THE QUIET AMERICAN (1958; 2002)

During his lifetime, Hollywood adaptations of Graham Greene’s more prestigious titles (as opposed to his ‘entertainments’) ran roughshod over core ideas.  THE FUGITIVE/’47 lost its defining alcoholism; the miracle at THE END OF THE AFFAIR/’55 is missing; and in Joseph L. Mankiewicz’s adaptation of Greene’s prescient Vietnam novel, set near the end of French involvement, THE QUIET AMERICAN’s presumed guilt as an agent of war is revealed to his British war correspondent rival as misread innocence.  This flip, along with the shallow inadequacy of Audie Murphy in a title role requiring more layers than an onion, all that’s remembered about the film.  (Yet didn’t Greene do much the same sort of reversal when he adapted his own short story into THE FALLEN IDOL/’48?*  A motivating crime now revealed as an accident.)  If only Phillip Noyce’s relatively faithful remake of 2002 cleared up our choice.  Instead, swings & roundabouts.  More atmosphere and a young Asian beauty as the mistress clouding the thinking of two rivals in ‘03.  Mankiewicz, shooting in Rome, hired an Italian actress to play this mutual obsession.  Yet it’s Robert Krasker’s photo-journalistic b&w that gives the nearly contemporary-with-events 1958 version an of-the-moment/newsworthy vibe.  Surprisingly, the film’s major action set piece, when communist forces from the North attack a military lookout tower where the rivals are stuck overnight, is better organized under Mankiewicz.*  In the remake, Brendan Fraser far outdistances Murphy as the not so naive and sentimental American, his fat, friendly baby-face growing progressively leaner and less flushed from the tropical heat, signaling his connection with a new military force splitting the difference between Communist North & French-supported Capitalist South.  The choice trickier between Michael Caine, very good but a tired 70 when this was made, and the often astonishing Michael Redgrave, a lean 50 and the more believable newsman.  Lastly, in easy hindsight, the use of cascading Vietnam headlines from the '60s to wrap up the 2003 version feels cheap. 

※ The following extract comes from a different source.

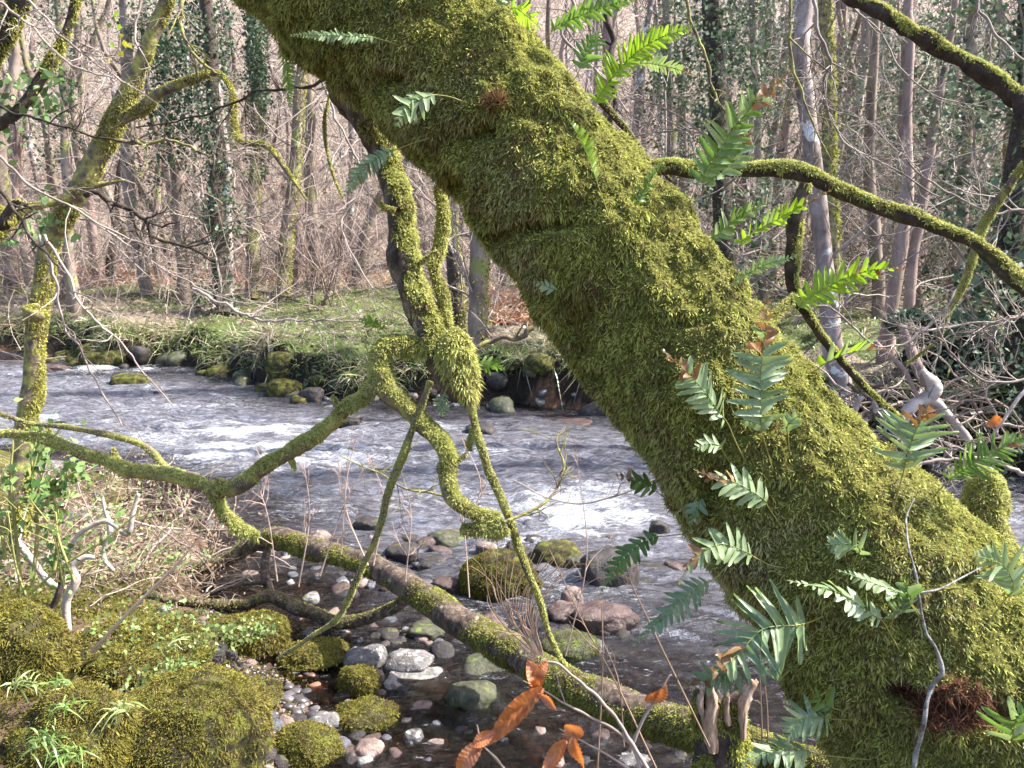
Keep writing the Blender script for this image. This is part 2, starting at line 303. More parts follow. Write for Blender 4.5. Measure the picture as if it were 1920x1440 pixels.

DOUBLE-BILL/LINK: See Greene reverse his own work (probably for the better) in THE FALLEN IDOL/’48.  https://maksquibs.blogspot.com/2008/05/fallen-idol-1948.html

ATTENTION MUST BE PAID:  *More typical of Mankiewicz’s disinterest in visually getting story or character points across is a telling goof when Murphy & his new dog call on Redgrave at home.  The camera starts on Murphy before panning down to show he’s got a dog with him.  How much more effective to have started on the dog before panning up to reveal Murphy as the owner.